**Written exercise**
Extract word for word the lines of the listing from its start to the line holding "COL = S.collection", both ends kept; pictures are not part of the copy.

Scene modeling code data:
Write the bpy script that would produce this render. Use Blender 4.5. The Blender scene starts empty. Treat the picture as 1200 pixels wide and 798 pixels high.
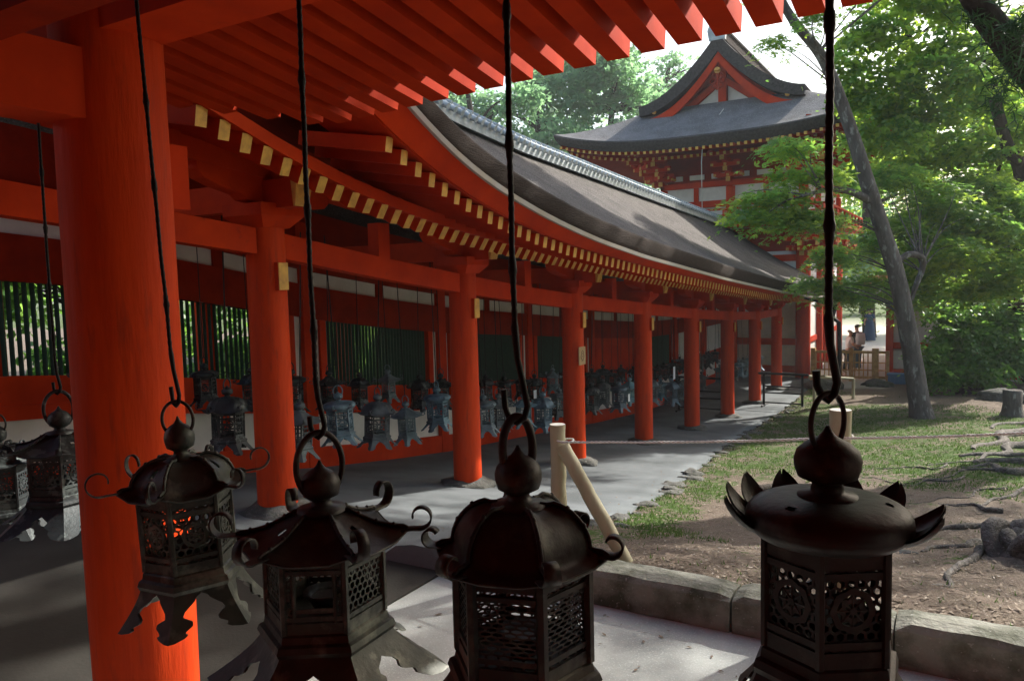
import bpy, bmesh, math, random
import numpy as np
from mathutils import Vector, Matrix, noise

random.seed(7); rng = np.random.default_rng(7)
R = math.radians
S = bpy.context.scene
COL = S.collection

# ------------------------------------------------------------------ camera
FPX = 900.0
CAM = Matrix.Translation((0, 0, 0)) @ Matrix.Rotation(R(30.5), 4, 'Z') @ Matrix.Rotation(R(85.5), 4, 'X') @ Matrix.Rotation(R(-1.43), 4, 'Z')
cd = bpy.data.cameras.new('camera'); cam = bpy.data.objects.new('camera', cd); COL.objects.link(cam)
cam.matrix_world = CAM; cd.sensor_width = 36; cd.lens = 27.0; cd.clip_start = .05; cd.clip_end = 1500
S.camera = cam
M3 = CAM.to_3x3()
# all heights are relative to the eye (z = 0 at the camera, the floor is about 1.9 m lower)

def ray(px, py): return M3 @ Vector(((px-600)/FPX, -(py-399)/FPX, -1))
def at_y(px, py, y): d = ray(px, py); return d*(y/d.y)
def at_x(px, py, x): d = ray(px, py); return d*(x/d.x)
def at_d(px, py, d): return ray(px, py)*d

def lerp(t, xs, ys): return float(np.interp(t, xs, ys))
def sm(a, b, x):
    t = min(1, max(0, (x-a)/(b-a))); return t*t*(3-2*t)
FY = [-30, 1.7, 3.7, 4.75, 6.2, 7.8, 9.3, 10.85, 13.9, 16.95, 20, 23, 26, 40]
FZ = [-1.88, -1.88, -1.92, -2.03, -2.26, -2.53, -2.74, -2.93, -3.20, -3.49, -3.72, -3.81, -3.80, -3.80]
def F(y): return lerp(y, FY, FZ)
def Fin(x, y):
    b = sm(-3.6, -3.2, x)*sm(3.6, 3.75, y)*(1-sm(3.9, 6.5, y))
    return F(y) + .2*b
LY = [0, 1.7, 4.75, 6.2, 7.8, 9.3, 10.85, 13.9, 16.95, 20.2, 23.3, 26, 40]
LZ = [.86, .80, .48, .27, .07, -.10, -.25, -.50, -.75, -.97, -1.12, -1.15, -1.15]
def L(y): return lerp(y, LY, LZ)
XP, XW = -5.28, -7.68
PY = [1.7+3.05*k for k in range(9)]
XE = ([3.7, 4.2, 7.35, 10.5, 15.7, 20, 24.7, 29.3], [-2.72, -2.72, -2.99, -3.41, -4.0, -4.28, -4.35, -4.4])
def xedge(y): return lerp(y, *XE)
def G(x, y):
    base = F(y)
    if y < 7: base = base + .2*(1-sm(4.2, 7, y))
    if y > 4: base += .34*sm(xedge(y), xedge(y)+4.5, x)*sm(5, 12, y)*(1-sm(23, 28, y))
    return base
def ground_at(px, py):
    z = -2.5
    for i in range(80):
        d = ray(px, py); P = d*(z/d.z); z = .6*z + .4*G(P.x, P.y)
    return Vector((P.x, P.y, G(P.x, P.y)))

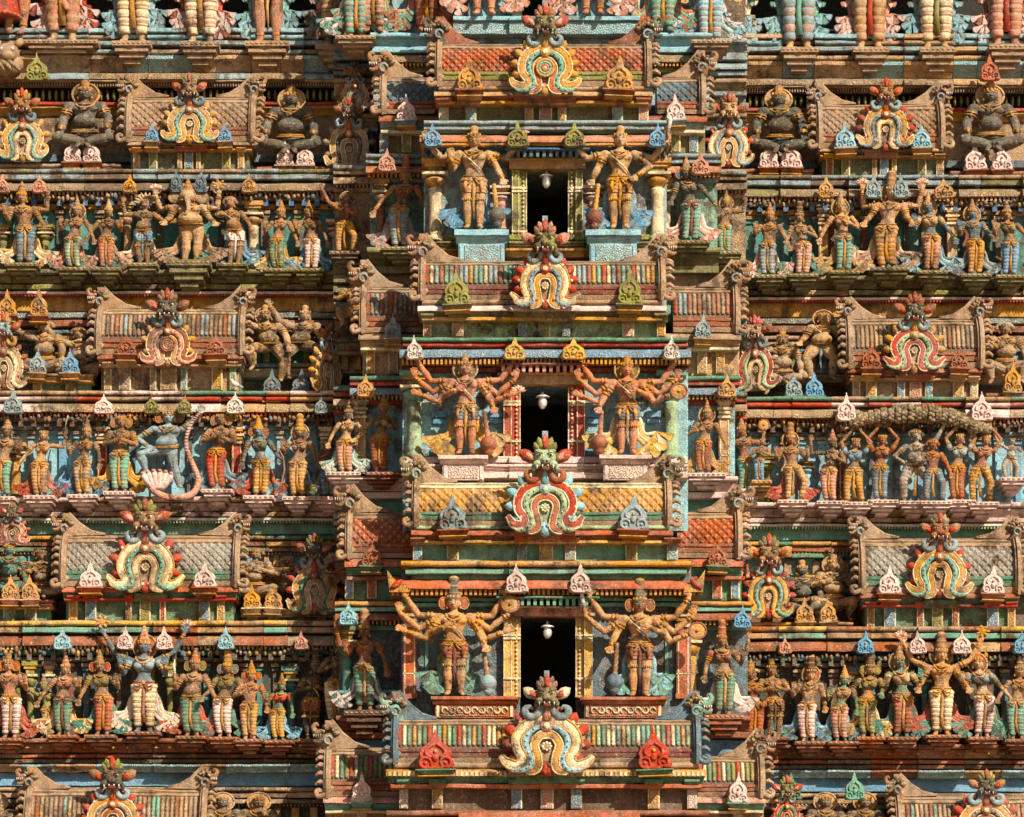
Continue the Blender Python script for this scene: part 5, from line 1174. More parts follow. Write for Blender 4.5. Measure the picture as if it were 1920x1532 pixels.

**Correct response**
Write the bpy script that would produce this render. Use Blender 4.5. The Blender scene starts empty. Treat the picture as 1200 pixels wide and 798 pixels high.
import bpy, bmesh, math, random
import numpy as np
from mathutils import Vector, Matrix, noise

random.seed(7); rng = np.random.default_rng(7)
R = math.radians
S = bpy.context.scene
COL = S.collection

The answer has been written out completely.